◆ PROMPT
The lines beneath this instruction, from the first through the one containing "S.camera = camo", must be transcribed exactly; no other line belongs in the output.

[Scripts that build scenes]
● ● ●
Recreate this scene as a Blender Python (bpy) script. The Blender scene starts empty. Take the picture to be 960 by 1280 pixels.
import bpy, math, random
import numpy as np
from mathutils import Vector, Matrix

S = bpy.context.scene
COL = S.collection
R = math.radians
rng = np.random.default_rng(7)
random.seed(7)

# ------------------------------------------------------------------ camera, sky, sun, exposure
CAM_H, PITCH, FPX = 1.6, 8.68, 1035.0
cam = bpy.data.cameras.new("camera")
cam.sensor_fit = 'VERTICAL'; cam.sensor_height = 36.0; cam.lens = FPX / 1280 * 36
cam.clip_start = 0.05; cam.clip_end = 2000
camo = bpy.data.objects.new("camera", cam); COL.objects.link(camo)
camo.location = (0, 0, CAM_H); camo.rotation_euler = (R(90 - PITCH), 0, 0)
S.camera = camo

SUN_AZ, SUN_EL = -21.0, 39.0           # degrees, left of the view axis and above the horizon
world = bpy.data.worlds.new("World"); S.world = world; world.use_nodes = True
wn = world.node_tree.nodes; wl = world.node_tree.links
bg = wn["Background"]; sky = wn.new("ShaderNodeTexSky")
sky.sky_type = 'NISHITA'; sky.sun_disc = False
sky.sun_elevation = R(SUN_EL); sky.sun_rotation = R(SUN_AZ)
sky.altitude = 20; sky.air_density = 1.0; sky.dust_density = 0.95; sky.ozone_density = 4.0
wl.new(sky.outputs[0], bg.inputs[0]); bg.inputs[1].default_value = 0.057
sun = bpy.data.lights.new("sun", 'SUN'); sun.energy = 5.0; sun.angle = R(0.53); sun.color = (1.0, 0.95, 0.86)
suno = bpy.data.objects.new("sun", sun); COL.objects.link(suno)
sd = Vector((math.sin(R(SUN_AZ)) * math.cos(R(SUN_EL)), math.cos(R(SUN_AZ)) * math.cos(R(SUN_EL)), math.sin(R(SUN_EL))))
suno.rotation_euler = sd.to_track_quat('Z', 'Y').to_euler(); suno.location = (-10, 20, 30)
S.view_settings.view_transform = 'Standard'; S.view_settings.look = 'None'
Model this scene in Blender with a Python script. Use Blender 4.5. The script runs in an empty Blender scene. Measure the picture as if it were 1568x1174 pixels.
● ● ●
◆ EXPECTED ANSWER
Recreate this scene as a Blender Python (bpy) script. The Blender scene starts empty. Take the picture to be 960 by 1280 pixels.
import bpy, math, random
import numpy as np
from mathutils import Vector, Matrix

S = bpy.context.scene
COL = S.collection
R = math.radians
rng = np.random.default_rng(7)
random.seed(7)

# ------------------------------------------------------------------ camera, sky, sun, exposure
CAM_H, PITCH, FPX = 1.6, 8.68, 1035.0
cam = bpy.data.cameras.new("camera")
cam.sensor_fit = 'VERTICAL'; cam.sensor_height = 36.0; cam.lens = FPX / 1280 * 36
cam.clip_start = 0.05; cam.clip_end = 2000
camo = bpy.data.objects.new("camera", cam); COL.objects.link(camo)
camo.location = (0, 0, CAM_H); camo.rotation_euler = (R(90 - PITCH), 0, 0)
S.camera = camo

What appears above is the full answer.